What you will do: Return, without pictures, the lines from the start of the data through the one that contains "W.node_tree.nodes['Background'].inputs[1].default_value = 0.04".
---------------
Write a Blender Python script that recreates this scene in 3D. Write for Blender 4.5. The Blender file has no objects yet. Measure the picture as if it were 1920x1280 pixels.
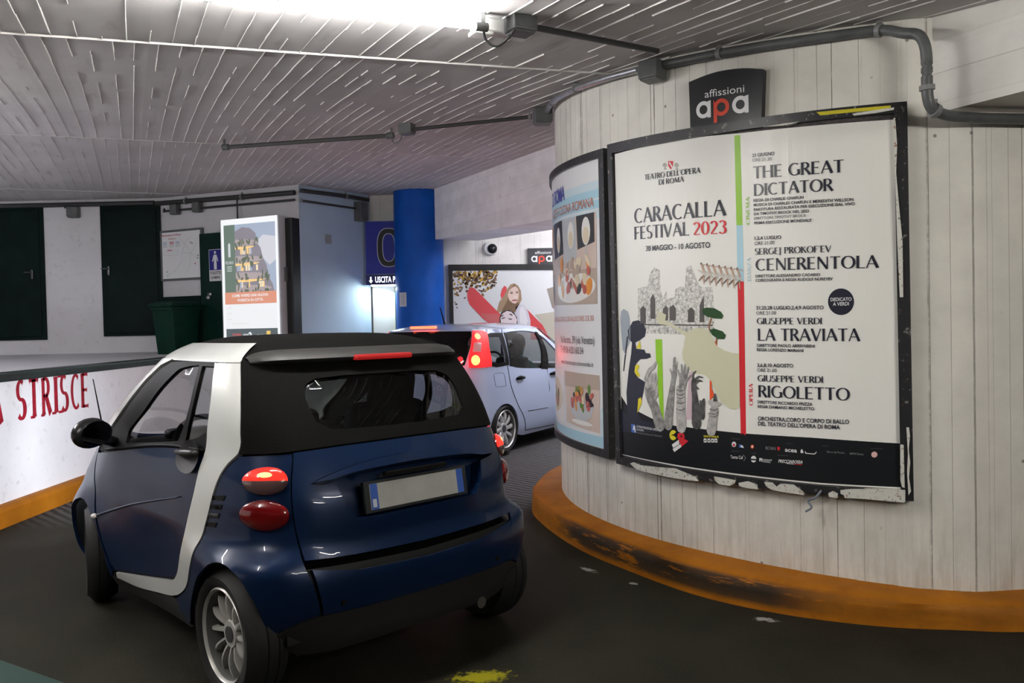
import bpy, bmesh, math, random
import numpy as np
from mathutils import Vector, Matrix
from mathutils.geometry import delaunay_2d_cdt, tessellate_polygon
random.seed(7)
S = bpy.context.scene
COL = S.collection
# ------------------------------------------------------------------ camera
FPX, CAMH, ROLL, HY = 1550.0, 1.57, 0.0215, 608.0
PITCH = math.atan((640 - HY) / FPX)
cd = bpy.data.cameras.new('camera'); cam = bpy.data.objects.new('camera', cd); COL.objects.link(cam)
cd.sensor_width = 36.0; cd.lens = FPX / 1920 * 36.0; cd.clip_start = 0.05; cd.clip_end = 200
_cp, _sp, _cr, _sr = math.cos(PITCH), math.sin(PITCH), math.cos(ROLL), math.sin(ROLL)
_fw = Vector((0, _cp, -_sp)); _up0 = Vector((0, _sp, _cp)); _r0 = Vector((1, 0, 0))
_r = _r0 * _cr - _up0 * _sr; _u = _r0 * _sr + _up0 * _cr
M4 = Matrix((_r, _u, -_fw)).transposed().to_4x4(); M4.translation = (0, 0, CAMH)
cam.matrix_world = M4
S.camera = cam
# ------------------------------------------------------------------ view and world
S.view_settings.view_transform = 'Standard'; S.view_settings.look = 'None'
S.view_settings.gamma = 1.0; S.view_settings.use_curve_mapping = False
S.view_settings.exposure = 0.0
W = bpy.data.worlds.new('world'); S.world = W; W.use_nodes = True
W.node_tree.nodes['Background'].inputs[0].default_value = (0.95, 0.95, 1.0, 1)
W.node_tree.nodes['Background'].inputs[1].default_value = 0.04

def area(name, loc, rot, sx, sy, power, col=(1, 1, 1), spread=180):
    l = bpy.data.lights.new(name, 'AREA'); l.shape = 'RECTANGLE'; l.size = sx; l.size_y = sy
    l.energy = power; l.color = col; l.spread = math.radians(spread)
    o = bpy.data.objects.new(name, l); COL.objects.link(o); o.location = loc; o.rotation_euler = rot
    return o
def spot(name, loc, target, power, ang, col=(1, 1, 1), blend=0.6, size=0.05):
    l = bpy.data.lights.new(name, 'SPOT'); l.energy = power; l.spot_size = math.radians(ang); l.spot_blend = blend
    l.color = col; l.shadow_soft_size = size
    o = bpy.data.objects.new(name, l); COL.objects.link(o); o.location = loc
    o.rotation_euler = (Vector(target) - Vector(loc)).to_track_quat('-Z', 'Y').to_euler()
    return o
def point(name, loc, power, col=(1, 1, 1), size=0.05):
    l = bpy.data.lights.new(name, 'POINT'); l.energy = power; l.color = col; l.shadow_soft_size = size
    o = bpy.data.objects.new(name, l); COL.objects.link(o); o.location = loc
    return o
TUBE = 330.0          # radiance of the added unseen tubes
# ------------------------------------------------------------------ node helpers
def new_mat(name):
    m = bpy.data.materials.new(name); m.use_nodes = True
    nt = m.node_tree; b = nt.nodes['Principled BSDF']
    return m, nt, b
def setp(b, **k):
    for n, v in k.items():
        n = n.replace('_', ' ')
        if n in b.inputs:
            i = b.inputs[n]
            if isinstance(v, tuple) and len(v) == 3: v = (*v, 1)
            i.default_value = v
class NG:
    def __init__(s, nt): s.nt = nt
    def n(s, t, **k):
        x = s.nt.nodes.new(t)
        for a, v in k.items():
            if a.startswith('i_'):
                key = a[2:]; key = int(key) if key.isdigit() else key.replace('_', ' ')
                if isinstance(v, bpy.types.NodeSocket): s.nt.links.new(v, x.inputs[key])
                else: x.inputs[key].default_value = v
            else: setattr(x, a, v)
        return x
    def math(s, op, a, b=0.0, c=None, clamp=False):
        x = s.nt.nodes.new('ShaderNodeMath'); x.operation = op; x.use_clamp = clamp
        for i, v in enumerate((a, b) if c is None else (a, b, c)):
            if isinstance(v, bpy.types.NodeSocket): s.nt.links.new(v, x.inputs[i])
            else: x.inputs[i].default_value = v
        return x.outputs[0]
    def mix(s, f, a, b):
        x = s.nt.nodes.new('ShaderNodeMix'); x.data_type = 'RGBA'
        for i, v in ((0, f), (6, a), (7, b)):
            if isinstance(v, bpy.types.NodeSocket): s.nt.links.new(v, x.inputs[i])
            else: x.inputs[i].default_value = v if i == 0 else (*v[:3], 1)
        return x.outputs[2]
    def ramp(s, f, pts):
        x = s.nt.nodes.new('ShaderNodeValToRGB'); s.nt.links.new(f, x.inputs[0])
        e = x.color_ramp.elements
        while len(e) < len(pts): e.new(0.5)
        for el, (p, c) in zip(e, pts):
            el.position = p; el.color = (c, c, c, 1) if not isinstance(c, tuple) else (*c, 1)
        return x.outputs[0]
    def noise(s, vec, scale, detail=3, rough=0.55, w=None):
        x = s.nt.nodes.new('ShaderNodeTexNoise'); x.inputs['Scale'].default_value = scale
        x.inputs['Detail'].default_value = detail; x.inputs['Roughness'].default_value = rough
        if vec is not None: s.nt.links.new(vec, x.inputs['Vector'])
        return x.outputs[0]
    def bump(s, h, strength, dist, b):
        x = s.nt.nodes.new('ShaderNodeBump'); x.inputs['Strength'].default_value = strength; x.inputs['Distance'].default_value = dist
        s.nt.links.new(h, x.inputs['Height']); s.nt.links.new(x.outputs[0], b.inputs['Normal'])
MATS = {}
def flat(name, col, rough=0.5, metal=0.0, var=0.0, vscale=12.0, bump=0.0, **k):
    if name in MATS: return MATS[name]
    m, nt, b = new_mat(name); k.setdefault('Specular_IOR_Level', .28); setp(b, Base_Color=col, Roughness=rough, Metallic=metal, **k)
    if var or bump:
        g = NG(nt); tc = g.n('ShaderNodeTexCoord').outputs['Object']
        nz = g.noise(tc, vscale, 5, 0.6)
        if var:
            lo = tuple(max(0, c * (1 - var)) for c in col); hi = tuple(min(1, c * (1 + var)) for c in col)
            nt.links.new(g.mix(g.ramp(nz, [(0.3, 0.0), (0.7, 1.0)]), lo, hi), b.inputs['Base Color'])
        if bump: g.bump(nz, bump, 0.01, b)
    MATS[name] = m; return m
def emis(name, col, strength, base=None, rough=0.4):
    if name in MATS: return MATS[name]
    m, nt, b = new_mat(name); setp(b, Base_Color=base or col, Roughness=rough, Emission_Color=col, Emission_Strength=strength)
    MATS[name] = m; return m
def glass(name, tint, refl=0.9, rough=0.0):
    if name in MATS: return MATS[name]
    m = bpy.data.materials.new(name); m.use_nodes = True; nt = m.node_tree; nt.nodes.clear(); g = NG(nt)
    out = g.n('ShaderNodeOutputMaterial'); t = g.n('ShaderNodeBsdfTransparent', i_Color=(*tint, 1))
    gl = g.n('ShaderNodeBsdfGlossy', i_Color=(refl, refl, refl, 1), i_Roughness=rough)
    lw = g.n('ShaderNodeLayerWeight', i_Blend=0.5); fr = g.math('ADD', g.math('MULTIPLY', g.math('POWER', lw.outputs['Facing'], 4.0), 0.8), 0.045)
    mx = g.n('ShaderNodeMixShader'); nt.links.new(fr, mx.inputs[0]); nt.links.new(t.outputs[0], mx.inputs[1]); nt.links.new(gl.outputs[0], mx.inputs[2])
    nt.links.new(mx.outputs[0], out.inputs[0]); MATS[name] = m; return m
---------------
Task solution:
Write a Blender Python script that recreates this scene in 3D. Write for Blender 4.5. The Blender file has no objects yet. Measure the picture as if it were 1920x1280 pixels.
import bpy, bmesh, math, random
import numpy as np
from mathutils import Vector, Matrix
from mathutils.geometry import delaunay_2d_cdt, tessellate_polygon
random.seed(7)
S = bpy.context.scene
COL = S.collection
# ------------------------------------------------------------------ camera
FPX, CAMH, ROLL, HY = 1550.0, 1.57, 0.0215, 608.0
PITCH = math.atan((640 - HY) / FPX)
cd = bpy.data.cameras.new('camera'); cam = bpy.data.objects.new('camera', cd); COL.objects.link(cam)
cd.sensor_width = 36.0; cd.lens = FPX / 1920 * 36.0; cd.clip_start = 0.05; cd.clip_end = 200
_cp, _sp, _cr, _sr = math.cos(PITCH), math.sin(PITCH), math.cos(ROLL), math.sin(ROLL)
_fw = Vector((0, _cp, -_sp)); _up0 = Vector((0, _sp, _cp)); _r0 = Vector((1, 0, 0))
_r = _r0 * _cr - _up0 * _sr; _u = _r0 * _sr + _up0 * _cr
M4 = Matrix((_r, _u, -_fw)).transposed().to_4x4(); M4.translation = (0, 0, CAMH)
cam.matrix_world = M4
S.camera = cam
# ------------------------------------------------------------------ view and world
S.view_settings.view_transform = 'Standard'; S.view_settings.look = 'None'
S.view_settings.gamma = 1.0; S.view_settings.use_curve_mapping = False
S.view_settings.exposure = 0.0
W = bpy.data.worlds.new('world'); S.world = W; W.use_nodes = True
W.node_tree.nodes['Background'].inputs[0].default_value = (0.95, 0.95, 1.0, 1)
W.node_tree.nodes['Background'].inputs[1].default_value = 0.04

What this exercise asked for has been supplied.